# DATA PROVIDED
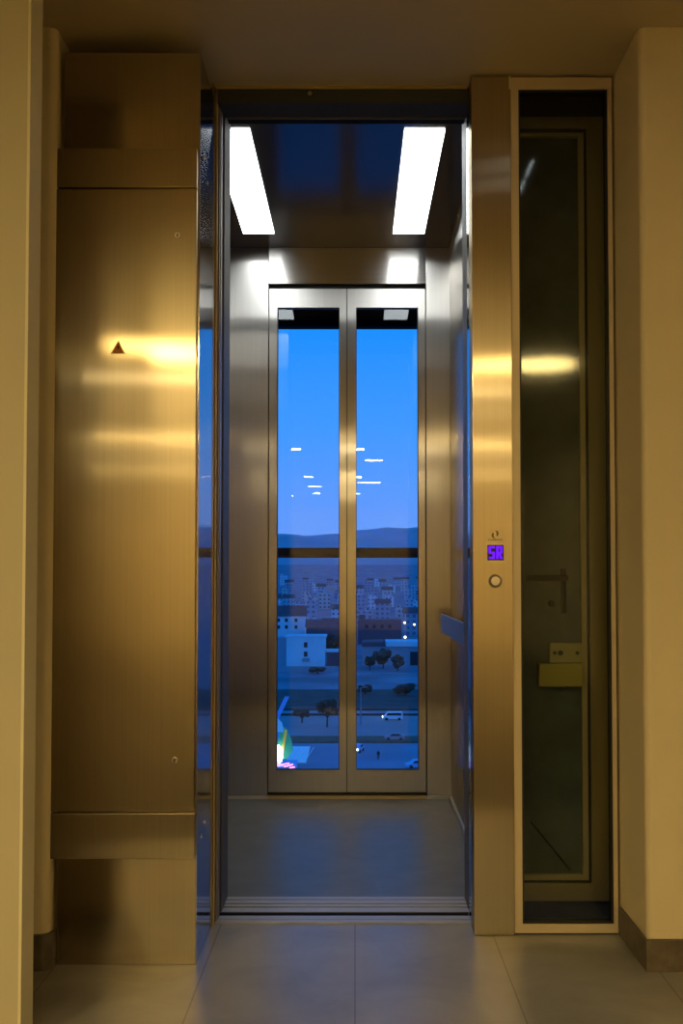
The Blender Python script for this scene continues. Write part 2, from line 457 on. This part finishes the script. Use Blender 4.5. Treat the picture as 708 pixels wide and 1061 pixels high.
# shaft around it, closing the building
for nm, a in (('wall_shaft_right', (.70, .80, 2.72, 4.6, -.3, 2.5)), ('wall_shaft_left', (-1.1, -.70, 2.72, 4.6, -.3, 2.5)),
              ('wall_shaft_back_right', (.40, .80, 4.45, 4.5, -.3, 2.5)), ('wall_shaft_back_left', (-1.1, -.66, 4.45, 4.5, -.3, 2.5)),
              ('wall_shaft_inner', (.412, .70, 2.83, 2.86, -.3, 2.5))):
    struct(MB().box(*a).build(nm, M['shaft']), 'dark elevator shaft wall hidden beside the car', 'wall')
struct(MB().box(-1.1, .80, 2.715, 4.7, -.36, -.3).build('floor_shaft', M['shaft']), 'dark bottom of the elevator shaft', 'floor')
struct(MB().box(-1.1, .80, 2.70, 4.7, 2.5, 2.55).build('ceiling_shaft', M['shaft']), 'dark top of the elevator shaft', 'ceiling')
struct(MB().box(-LX, LX, 2.70, 2.72, 2.1265, 2.52).build('wall_above_door', M['shaft']), 'wall over the elevator entrance', 'wall')
struct(MB().box(-.70, -.36, 2.708, 2.72, 0, 2.126).build('wall_front', M['shaft']), 'wall behind the steel cabinet', 'wall')

# ------------------------------------------------------------------ elevator car
car = empty('elevator_car', 'open elevator car of brushed steel with glazed rear doors and two ceiling lights', 'elevator', (-.12, 3.5, 0))
XL, XR, YF, YB, HZ = -.62, .377, 2.93, 4.215, 2.182
MB().box(XL, XR, YF, YB, -.03, .002).build('car_floor', M['vinyl'], car)
cs = MB()
for a, b in ((2.800, 2.833), (2.846, 2.862), (2.873, 2.900), (2.908, 2.930)):
    cs.box(-.349, .2965, a, b, -.02, .0035)
cs.build('car_sill', M['alu'], car)
MB().box(-.349, .2925, 2.782, 2.7995, -.02, .002).build('sill_gap_shade', M['beam'], car)  # black strip placed as the shade in the gap between sills
MB().box(-.349, .2965, 2.795, 2.93, -.03, -.008).build('sill_groove', M['grout'], car)
MB().box(XL - .03, XR + .03, YF, YB + .05, HZ, HZ + .03).build('car_ceiling', M['mirror'], car)
MB().box(XL - .03, XL, 2.90, YB + .05, -.03, HZ).build('side_wall', M['steel_car'], car)
MB().box(XR, XR + .03, 2.90, YB + .05, -.03, HZ).build('side_wall', M['steel_car'], car)
MB().box(XL, -.349, 2.88, 2.915, -.03, HZ).build('front_return', M['steel_car'], car)
MB().box(.3025, XR, 2.88, 2.915, -.03, HZ).build('front_return', M['steel_car'], car)
MB().box(-.349, -.346, 2.80, 2.93, 0.004, 2.16).build('car_jamb', M['jamb'], car)
MB().box(.2975, .3025, 2.80, 2.93, 0.004, 2.16).build('car_jamb', M['jamb'], car)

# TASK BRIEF
Print the complete listing exactly as it stands, without its pictures.

# SOLVED EXERCISE
The Blender Python script for this scene continues. Write part 2, from line 457 on. This part finishes the script. Use Blender 4.5. Treat the picture as 708 pixels wide and 1061 pixels high.
# shaft around it, closing the building
for nm, a in (('wall_shaft_right', (.70, .80, 2.72, 4.6, -.3, 2.5)), ('wall_shaft_left', (-1.1, -.70, 2.72, 4.6, -.3, 2.5)),
              ('wall_shaft_back_right', (.40, .80, 4.45, 4.5, -.3, 2.5)), ('wall_shaft_back_left', (-1.1, -.66, 4.45, 4.5, -.3, 2.5)),
              ('wall_shaft_inner', (.412, .70, 2.83, 2.86, -.3, 2.5))):
    struct(MB().box(*a).build(nm, M['shaft']), 'dark elevator shaft wall hidden beside the car', 'wall')
struct(MB().box(-1.1, .80, 2.715, 4.7, -.36, -.3).build('floor_shaft', M['shaft']), 'dark bottom of the elevator shaft', 'floor')
struct(MB().box(-1.1, .80, 2.70, 4.7, 2.5, 2.55).build('ceiling_shaft', M['shaft']), 'dark top of the elevator shaft', 'ceiling')
struct(MB().box(-LX, LX, 2.70, 2.72, 2.1265, 2.52).build('wall_above_door', M['shaft']), 'wall over the elevator entrance', 'wall')
struct(MB().box(-.70, -.36, 2.708, 2.72, 0, 2.126).build('wall_front', M['shaft']), 'wall behind the steel cabinet', 'wall')

# ------------------------------------------------------------------ elevator car
car = empty('elevator_car', 'open elevator car of brushed steel with glazed rear doors and two ceiling lights', 'elevator', (-.12, 3.5, 0))
XL, XR, YF, YB, HZ = -.62, .377, 2.93, 4.215, 2.182
MB().box(XL, XR, YF, YB, -.03, .002).build('car_floor', M['vinyl'], car)
cs = MB()
for a, b in ((2.800, 2.833), (2.846, 2.862), (2.873, 2.900), (2.908, 2.930)):
    cs.box(-.349, .2965, a, b, -.02, .0035)
cs.build('car_sill', M['alu'], car)
MB().box(-.349, .2925, 2.782, 2.7995, -.02, .002).build('sill_gap_shade', M['beam'], car)  # black strip placed as the shade in the gap between sills
MB().box(-.349, .2965, 2.795, 2.93, -.03, -.008).build('sill_groove', M['grout'], car)
MB().box(XL - .03, XR + .03, YF, YB + .05, HZ, HZ + .03).build('car_ceiling', M['mirror'], car)
MB().box(XL - .03, XL, 2.90, YB + .05, -.03, HZ).build('side_wall', M['steel_car'], car)
MB().box(XR, XR + .03, 2.90, YB + .05, -.03, HZ).build('side_wall', M['steel_car'], car)
MB().box(XL, -.349, 2.88, 2.915, -.03, HZ).build('front_return', M['steel_car'], car)
MB().box(.3025, XR, 2.88, 2.915, -.03, HZ).build('front_return', M['steel_car'], car)
MB().box(-.349, -.346, 2.80, 2.93, 0.004, 2.16).build('car_jamb', M['jamb'], car)
MB().box(.2975, .3025, 2.80, 2.93, 0.004, 2.16).build('car_jamb', M['jamb'], car)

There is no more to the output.